Data from over 20 million journeys made with the London Cycle Hire Scheme ("Boris Bikes") are used to feed an animation of our bicycle movements across London. Our journeys are captured and rendered as smoothly flowing curves through the capital. The apparent chaos of so many journeys gradually clears as structures emerge that reflect our reasons to travel. Leisure cyclists exercise their way around the royal parks; commuters hurry to and from railway stations; weekenders embark on cultural excursions of museums and galleries.
Layered within this palimpsest of journeys a single bicycle is ridden across London. Known only as "Bike 12248" it is pedalled hundreds of miles from the East End to the South Bank; from Westfield Shepherd's Bush to Westfield Stratford. It is a shared effort - hundreds of riders each take their turn to move the bike onward.

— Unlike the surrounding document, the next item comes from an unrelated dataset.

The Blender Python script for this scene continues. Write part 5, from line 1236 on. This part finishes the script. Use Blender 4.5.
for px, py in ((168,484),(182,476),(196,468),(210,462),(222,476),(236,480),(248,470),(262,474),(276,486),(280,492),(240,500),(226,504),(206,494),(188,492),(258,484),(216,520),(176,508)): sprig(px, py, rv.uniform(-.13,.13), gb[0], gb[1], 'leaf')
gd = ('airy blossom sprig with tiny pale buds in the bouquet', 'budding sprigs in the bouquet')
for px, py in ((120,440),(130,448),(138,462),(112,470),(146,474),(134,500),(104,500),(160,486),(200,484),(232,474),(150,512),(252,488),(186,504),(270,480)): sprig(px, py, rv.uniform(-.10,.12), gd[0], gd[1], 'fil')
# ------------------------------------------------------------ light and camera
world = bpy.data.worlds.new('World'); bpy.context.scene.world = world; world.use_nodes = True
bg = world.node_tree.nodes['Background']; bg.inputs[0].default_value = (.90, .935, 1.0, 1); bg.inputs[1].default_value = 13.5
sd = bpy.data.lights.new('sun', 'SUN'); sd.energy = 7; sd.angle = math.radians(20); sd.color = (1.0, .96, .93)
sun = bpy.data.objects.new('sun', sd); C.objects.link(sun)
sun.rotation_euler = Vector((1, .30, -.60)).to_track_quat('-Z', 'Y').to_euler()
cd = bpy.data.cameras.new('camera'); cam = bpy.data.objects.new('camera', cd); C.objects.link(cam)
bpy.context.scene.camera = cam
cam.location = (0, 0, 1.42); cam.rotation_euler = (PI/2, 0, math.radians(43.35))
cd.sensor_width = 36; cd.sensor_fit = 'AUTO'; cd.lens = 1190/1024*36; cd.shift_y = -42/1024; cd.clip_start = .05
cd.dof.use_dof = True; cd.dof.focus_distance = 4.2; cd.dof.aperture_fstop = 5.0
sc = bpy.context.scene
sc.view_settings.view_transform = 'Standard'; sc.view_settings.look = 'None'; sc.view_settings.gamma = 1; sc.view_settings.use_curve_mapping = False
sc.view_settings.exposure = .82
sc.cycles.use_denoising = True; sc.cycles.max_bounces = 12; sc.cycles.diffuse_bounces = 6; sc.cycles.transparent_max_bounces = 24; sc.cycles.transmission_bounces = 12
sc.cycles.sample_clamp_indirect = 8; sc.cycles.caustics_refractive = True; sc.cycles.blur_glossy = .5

As they do so, a signature is written across London, tracing a unique path never before taken in the 2000-year history of the city.
We make this art through our urban dynamism. The animation evolves in response to where and when bicycle journeys are made. Linked to real-time open data provided by Transport for London, praeternatural hotspots emerge as cycle docking stations become busier and then cool as we leave them to continue our travels.
We shape this art though our interaction with it. Using in-room motion detection, the more observers who participate in this kinematic data sculpture, the richer its form. By reaching out with our arms, the tails of each journey elongate with us. We see not just where we are heading, but where we have been.
Intertwined with this filigree, bike 12248 leaves a lone green trace as another leg of its journey is completed; its signature becoming ever more elaborate.
Shown as part of the Digital Shoreditch 2013 Great Digitial Exhibition this interactive exhibit can be found in Room B10 and in July 2013, at the Museum of London.